Segundos afuera
Desde chico tengo fascinación por las tormentas. Decir eléctricas es un epíteto, porque todas las tormentas lo son, pero se entiende mejor. Era un fan del olor a tierra mojada, de los rayos y los relámpagos inmensos y de los truenos que hacían temblar los vasos en los estantes. Supongo que heredé esta afición de mi madre. Así que cuando lo único seguro era estar dentro de la casa, lejos de paredes, cables y cualquier forma de agua o estructuras metálicas, el nenito salía corriendo a la galería a mirar la mejor película que por entonces podía conseguirse (y hoy también, si me lo preguntan; la pasión no se ha desteñido ni un poco).
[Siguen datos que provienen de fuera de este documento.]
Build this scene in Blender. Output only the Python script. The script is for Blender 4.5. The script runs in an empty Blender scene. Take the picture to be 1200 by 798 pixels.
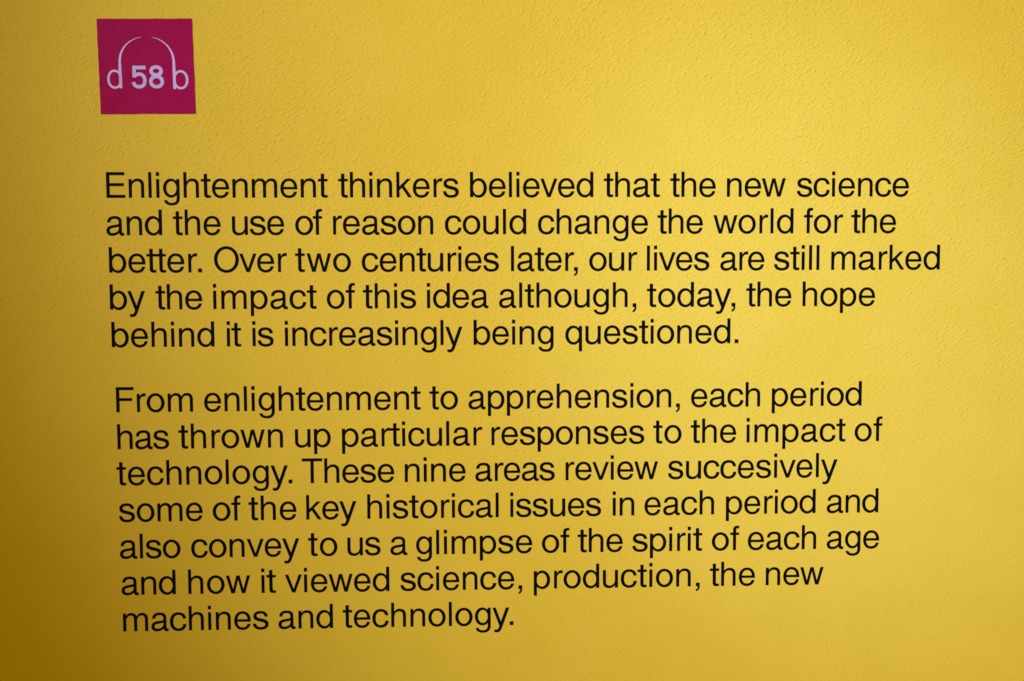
import bpy, bmesh, math, random
from mathutils import Vector, Matrix
from mathutils.geometry import delaunay_2d_cdt

# ------------------------------------------------------------------ scene, camera, world, lamps
scene = bpy.context.scene
COL = scene.collection
scene.view_settings.view_transform = 'Standard'
scene.view_settings.look = 'None'
scene.view_settings.gamma = 1.0
scene.view_settings.exposure = 0.0
scene.render.resolution_x, scene.render.resolution_y = 1024, 680
scene.render.filter_size = 2.2

cam_data = bpy.data.cameras.new('camera')
cam_data.sensor_width = 36.0
cam_data.lens = 35.0
cam_data.clip_start, cam_data.clip_end = 0.01, 100.0
cam = bpy.data.objects.new('camera', cam_data)
COL.objects.link(cam)
_r = Vector((0.999399, -0.034316, -0.004958))
_u = Vector((0.007056, 0.061277, 0.998096))
_b = Vector((-0.033947, -0.997531, 0.061483))
cam.matrix_world = Matrix(((_r.x, _u.x, _b.x, -0.0275), (_r.y, _u.y, _b.y, -0.80798),
                           (_r.z, _u.z, _b.z, 1.5498), (0, 0, 0, 1)))
scene.camera = cam

world = bpy.data.worlds.new('World')
scene.world = world
world.use_nodes = True
_bg = world.node_tree.nodes['Background']
_bg.inputs['Color'].default_value = (1.0, 0.655, 0.05, 1)
_bg.inputs['Strength'].default_value = 0.312


def spot(name, loc, target, power, cone, blend, color, radius):
    d = bpy.data.lights.new(name, 'SPOT')
    d.energy, d.color = power, color
    d.spot_size, d.spot_blend = math.radians(cone), blend
    d.shadow_soft_size = radius
    o = bpy.data.objects.new(name, d)
    COL.objects.link(o)
    o.location = loc
    o.rotation_euler = (Vector(target) - Vector(loc)).to_track_quat('-Z', 'Y').to_euler()
    return o


# gallery track spotlight high on the left, its pool centred right of the middle of the text
spot('track_spotlight', (-2.30, -2.20, 2.90), (0.741, 0, 1.392), 785, 29.2, 1.0, (0.70, 0.69, 0.98), 0.03)
# added narrow blue helper light, no known lamp: pales the middle of the pool
spot('cool_helper_light', (-0.60, -2.30, 3.00), (0.252, 0, 1.523), 310, 11.5, 1.0, (0.20, 0.30, 1.0), 0.05)


# ------------------------------------------------------------------ materials
def new_mat(name):
    m = bpy.data.materials.new(name)
    m.use_nodes = True
    nt = m.node_tree
    return m, nt, nt.nodes['Principled BSDF']


def relief_nodes(nt, strength, coat_z=1.52):
    """Rolled emulsion paint: rounded lumps and small ridges a few millimetres across."""
    N, L = nt.nodes, nt.links
    tc = N.new('ShaderNodeTexCoord')

    # the roller left its lumps drawn out along one slanting direction
    slant = N.new('ShaderNodeMapping')
    slant.vector_type = 'TEXTURE'
    slant.inputs['Rotation'].default_value = (0, math.radians(-38), 0)
    slant.inputs['Scale'].default_value = (2.1, 1, 1)
    L.new(tc.outputs['Object'], slant.inputs['Vector'])

    level = N.new('ShaderNodeMapping')                      # and its fine peel nearly level
    level.vector_type = 'TEXTURE'
    level.inputs['Rotation'].default_value = (0, math.radians(-10), 0)
    level.inputs['Scale'].default_value = (1.9, 1, 1)
    L.new(tc.outputs['Object'], level.inputs['Vector'])

    def noise(scale, detail, rough, dist=0.0, drawn=None):
        n = N.new('ShaderNodeTexNoise')
        n.inputs['Scale'].default_value = scale
        n.inputs['Detail'].default_value = detail
        n.inputs['Roughness'].default_value = rough
        n.inputs['Distortion'].default_value = dist
        L.new(drawn.outputs['Vector'] if drawn else tc.outputs['Object'], n.inputs['Vector'])
        return n

    def ramp(src, lo, hi):
        r = N.new('ShaderNodeMapRange')
        r.interpolation_type = 'SMOOTHSTEP'
        r.inputs['From Min'].default_value = lo
        r.inputs['From Max'].default_value = hi
        L.new(src, r.inputs['Value'])
        return r.outputs['Result']

    def math_(op, a, b):
        m = N.new('ShaderNodeMath')
        m.operation = op
        for i, v in enumerate((a, b)):
            if isinstance(v, (int, float)):
                m.inputs[i].default_value = v
            else:
                L.new(v, m.inputs[i])
        return m.outputs[0]

    lumps = ramp(noise(520, 2, 0.55, 0.6, slant).outputs['Fac'], 0.49, 0.78)  # raised ridges
    orange = noise(640, 3, 0.65, 0.4, level).outputs['Fac']                  # orange peel
    wave = noise(38, 2, 0.5).outputs['Fac']                                 # trowelled unevenness
    patch = ramp(noise(7, 2, 0.5).outputs['Fac'], 0.30, 0.70)               # where the roller left more
    sep = N.new('ShaderNodeSeparateXYZ')
    L.new(tc.outputs['Object'], sep.inputs[0])
    coat = N.new('ShaderNodeMapRange')                                      # a heavier coat higher up the wall
    for k_, v_ in (('From Min', coat_z - 0.20), ('From Max', coat_z + 0.16), ('To Min', 0.40), ('To Max', 1.0)):
        coat.inputs[k_].default_value = v_
    L.new(sep.outputs['Z'], coat.inputs['Value'])
    amt = math_('MULTIPLY_ADD', patch, 0.45)
    amt.node.inputs[2].default_value = 0.55
    h = math_('ADD', math_('MULTIPLY', math_('MULTIPLY', lumps, amt), 0.95), math_('MULTIPLY', orange, 0.50))
    h = math_('MULTIPLY', h, coat.outputs['Result'])
    h = math_('ADD', h, math_('MULTIPLY', wave, 0.6))
    b = N.new('ShaderNodeBump')
    b.inputs['Strength'].default_value = strength
    b.inputs['Distance'].default_value = 0.00034
    L.new(h, b.inputs['Height'])
    return tc, noise, ramp, b


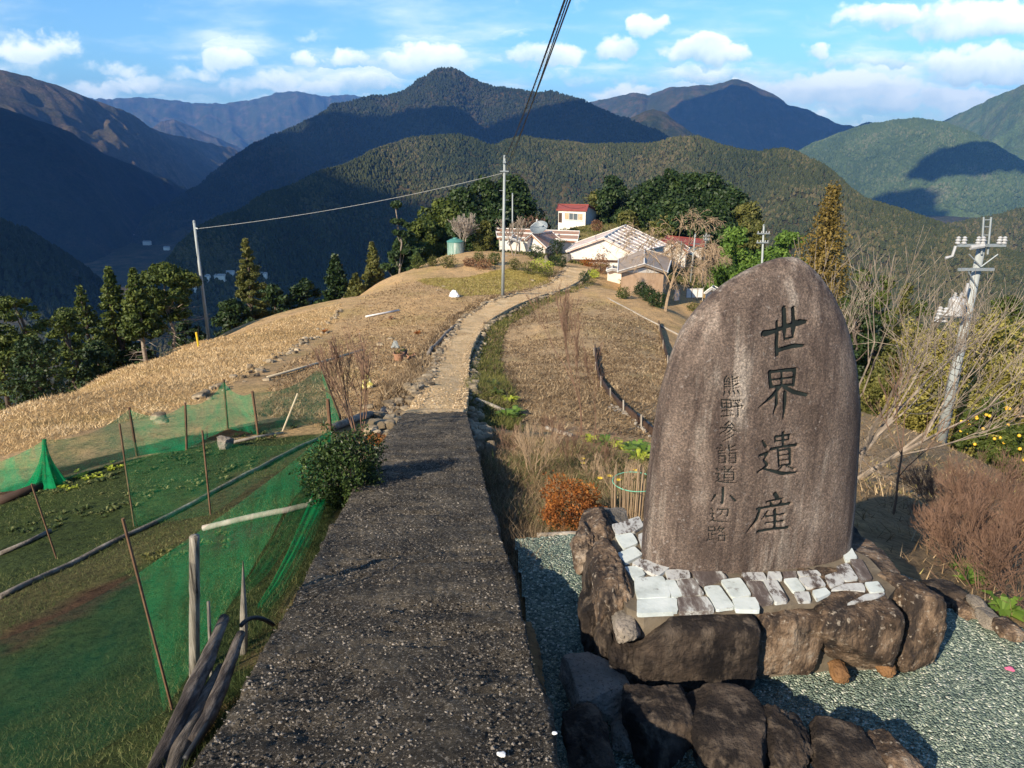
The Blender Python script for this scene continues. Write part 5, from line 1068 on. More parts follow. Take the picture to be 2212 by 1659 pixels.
def bare(name, label, base, H, spread, seed=0, stems=1, levels=5, r0=.05, mat=None, lean=(0, 0), kids=(3, 4), ratio=.68, droop=0, group=None, cat='tree', rise=.35, flare=.25, minr=.004, twig=None):
    rg = np.random.default_rng(seed); base = np.array(base, float); root = thing(name, label, cat, base, group=group); A = []; B = []
    def go(p, d, L_, r, lv):
        n = 3; 
        for i in range(n):
            q = p + d * L_ / n; r2 = max(minr * .6, r * .86); (A if lv <= 1 else B).append((p, q, r, r2)); d = d + rg.normal(0, .10, 3) + np.array([0, 0, (.06 if not droop else -droop * lv * .12)]); d /= np.linalg.norm(d); p = q; r = r2
            if lv < levels and i > 0:
                for _ in range(rg.integers(1, kids[0])):
                    e = d + rg.normal(0, spread, 3); e[2] += rise * .3; e /= np.linalg.norm(e); go(p, e, L_ * ratio * rg.uniform(.7, 1.15), r * .62, lv + 1)
        if lv < levels:
            e = d + rg.normal(0, spread * .4, 3); e /= np.linalg.norm(e); go(p, e, L_ * ratio, r * .85, lv + 1)
    for s in range(stems):
        a = 6.28 * s / stems + rg.uniform(-.5, .5); fl = flare if stems > 1 else 0; d = np.array([math.cos(a) * fl + lean[0], math.sin(a) * fl + lean[1], 1.0]); d /= np.linalg.norm(d); go(base + np.array([math.cos(a), math.sin(a), 0]) * r0 * (stems > 1) - np.array([0, 0, .05]), d, H * (1 - ratio) / (1 - ratio ** (levels)) * 1.05, r0 * rg.uniform(.7, 1), 1)
    for nme, S in (('trunk', A), ('branches', B)):
        if S: v, f = tubes_np([(a, b, max(r, minr), max(q, minr * .7)) for a, b, r, q in S], 5 if nme == 'trunk' else 3); npmesh(nme, v, f, mat or M_BARKP, parent=root)
    return root
def shrub(name, label, base, R_, H, seed, mat, nl=2500, leaf=.03, stemmat=None, cat='shrub', group=None, stems=14, flat=1.0, kind='dome'):
    """leafy shrub: stems fan from the base and carry the leaves"""
    rg = np.random.default_rng(seed); base = np.array(base, float); root = thing(name, label, cat, base, group=group); sg = []; tips = []
    for i in range(stems):
        a = rg.uniform(0, 6.28); e = rg.uniform(.15, 1); t = base + np.array([math.cos(a) * R_ * .8 * e, math.sin(a) * R_ * .8 * e, H * .55 * math.sqrt(1 - .55 * e * e)]); m_ = (base + t) / 2 + np.array([0, 0, H * .1]); sg += [(base - [0, 0, .05], m_, R_ * .03, R_ * .02), (m_, t, R_ * .02, R_ * .008)]; tips.append(t)
    v, f = tubes_np(sg, 4); npmesh('stems', v, f, stemmat or M_BARK, parent=root)
    d = rg.normal(size=(nl, 3)); d /= np.linalg.norm(d, axis=1)[:, None]; rr = rg.uniform(.25, 1, nl) ** .4; P = d * rr[:, None]; lump = 1 + fbm(d * 2.3 + seed, seed, 4) * .85; P *= lump[:, None]; P = P * np.array([R_, R_, H * .55]); P[:, 2] += H * .48; P = P[P[:, 2] > .01 * H]; V, F = quads_at(P + base, leaf, rg, .6, .3, d[:len(P)] * .5)
    npmesh('foliage', V, F, mat, parent=root, tint=rg.uniform(0, 1, len(P))); return root
def blades(name, label, cat, poly, n, h, w, mat, seed, d0=8, lean=.5, clump=0, cs=1.0, excl=None):
    rg = np.random.default_rng(seed); P = np.array(poly); lo, hi = P.min(0), P.max(0); X = []; Y = []; tot = 0
    while tot < n:
        x = rg.uniform(lo[0], hi[0], n * 2); y = rg.uniform(lo[1], hi[1], n * 2); d = np.hypot(x, y); k = (rg.random(n * 2) < np.clip((d0 / d) ** 2, 0, 1)) & _inpoly(x, y, poly)
        for ex in (excl or []): k &= ~_inpoly(x, y, ex)
        if clump: k &= (n2(x, y, cs, seed, 3) + rg.normal(0, .15, n * 2)) > clump - 1
        X.append(x[k]); Y.append(y[k]); tot += k.sum()
        if len(X) > 60: break
    x = np.concatenate(X)[:n]; y = np.concatenate(Y)[:n]; n = len(x); z = G(x, y) - .01; d = np.hypot(x, y); sf = np.clip(d / 12, .35, 3)
    hh = rg.uniform(h[0], h[1], n); ww = w * sf * rg.uniform(.6, 1.4, n); a = rg.uniform(0, 6.28, n); l = rg.normal(0, lean, (n, 2)) * hh[:, None]
    V = np.empty((n, 3, 3)); V[:, 0] = np.stack([x - np.cos(a) * ww, y - np.sin(a) * ww, z], 1); V[:, 1] = np.stack([x + np.cos(a) * ww, y + np.sin(a) * ww, z], 1); V[:, 2] = np.stack([x + l[:, 0], y + l[:, 1], z + hh], 1)
    npmesh(name, V.reshape(-1, 3), np.arange(3 * n).reshape(n, 3), mat, tint=rg.uniform(0, 1, n), kind='stuff', label=label, cat=cat)
ZD = {}
for nme, P in ZP: ZD.setdefault(nme, []).append(P)
def wpoly(*pts): return [wp(*q) for q in pts]
# ground cover
blades('dry_grass', 'tall golden dry grass covering the left slope', 'dry grass', ZD['straw'][0], 170000, (.02, .10), .0065, L_STRAW, 1, 24, .8)
blades('dry_grass', 'flattened pale litter and stubble on the bare slope beside the track', 'litter', wpoly((540,900),(600,800),(740,690),(850,610),(1000,600),(1100,600),(1190,620),(1000,690),(930,760),(870,880),(720,930)), 26000, (.02, .09), .012, L_LITTER, 2, 14, 1.0)
blades('garden_grass', 'short patchy green grass between the rows of the netted garden', 'grass', ZD['garden'][0], 90000, (.008, .035), .0045, L_GRASS, 3, 4.5, .8, .85, 1.2, excl=ZD['soilrow'])
blades('lawn_grass', 'yellowish short lawn around the tall slim pole', 'grass', ZD['lawn'][0], 14000, (.03, .09), .012, L_LAWN, 4, 50, .6)
blades('stubble', 'dark and tan stubble of the bare vegetable field right of the track', 'stubble', ZD['field'][0], 45000, (.02, .10), .010, L_STUB, 5, 16, 1.0, .75, .9)
blades('weeds', 'tangled brown and green weeds in the bed between the ramp and the stone', 'weeds', ZD['bed'][0], 34000, (.02, .12), .0045, L_LITTER, 6, 6, .9)
blades('weeds', 'low green weeds under the brown tangle of the bed', 'weeds', ZD['bed'][0], 12000, (.03, .12), .006, L_GRASS, 7, 6, .8, 1.0, .8)
blades('dry_grass', 'brown grass and fallen leaves on the slope behind the engraved stone', 'dry grass', ZD['kaki'][0], 52000, (.03, .15), .009, L_LITTER, 8, 9, .9)
blades('weeds', 'sparse green grass patches on the slope under the right hand pole', 'weeds', ZD['kaki'][0], 14000, (.04, .14), .009, L_LAWN, 9, 9, .8, 1.0, .5)
blades('knoll_grass', 'green and brown grass on the knoll around the cottage', 'grass', [(-8, 70), (30, 66), (34, 120), (20, 140), (-6, 120)], 30000, (.08, .3), .03, L_OLIV, 10, 90, .6)

SLP = [(float(l[0]) - .30, float(l[1])) for l, r in SE[1:9]] + [(float(l[0]) + .01, float(l[1])) for l, r in SE[1:9][::-1]]
blades('verge_grass', 'dark grass and weeds creeping along the left edge of the ramp', 'grass', SLP, 16000, (.02, .09), .004, L_GRASS, 12, 3, .8, 1.1, 2)
SRP = [(float(r[0]) - .02, float(r[1])) for l, r in SE[5:9]] + [(float(r[0]) + .30, float(r[1])) for l, r in SE[5:9][::-1]]
blades('verge_grass', 'dark weeds and dead leaves along the right edge of the ramp', 'grass', SRP, 9000, (.03, .14), .005, L_STUB, 13, 5, .8, 1.1, 2)
TLP = [(float(l[0]) - .75, float(l[1])) for l, r in DE] + [(float(l[0]) + .05, float(l[1])) for l, r in DE[::-1]]
blades('verge_grass', 'dry grass between the stones of the left track edge', 'grass', TLP, 12000, (.04, .16), .010, L_STUB, 14, 16, .8)
TRP = [(float(r[0]) - .05, float(r[1])) for l, r in DE] + [(float(r[0]) + 1.0, float(r[1])) for l, r in DE[::-1]]
blades('verge_grass', 'green and dry grass below the right track edge', 'grass', TRP, 14000, (.04, .18), .010, L_OLIV, 15, 16, .8)
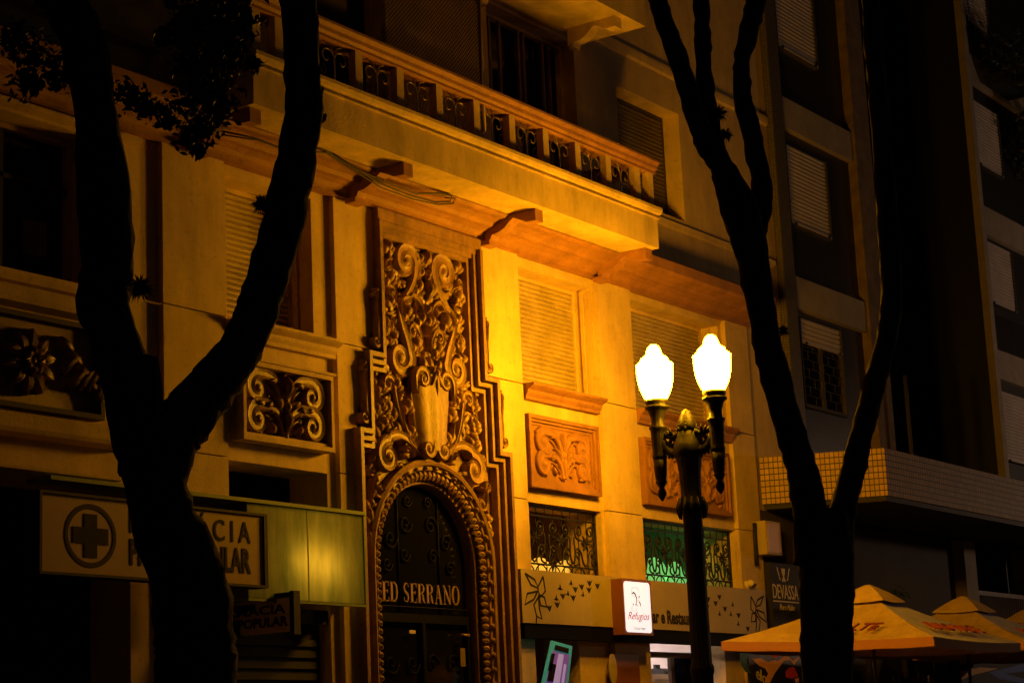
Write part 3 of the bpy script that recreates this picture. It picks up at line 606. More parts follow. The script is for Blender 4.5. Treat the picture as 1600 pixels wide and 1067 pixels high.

Cuando empecé la escuela y aprendí a contar, mi padre me enseñó una serie de cosas que quizá puedan resultarles útiles en estos tiempos de clima extremo. Me hizo notar que entre el relámpago y el sonido del trueno pasaba cierto tiempo. Si contaba los segundos, podía saber a qué distancia había ocurrido el rayo; el sonido viaja a un poco más de 300 metros por segundo. Me enseñó, mi padre, que no debía salir, si entre el relámpago y el trueno pasaban menos de treinta segundos. Y que era preferible quedarse adentro hasta que pasaran 30 minutos desde el último trueno. Todavía hoy sigo esos consejos. O al menos intento.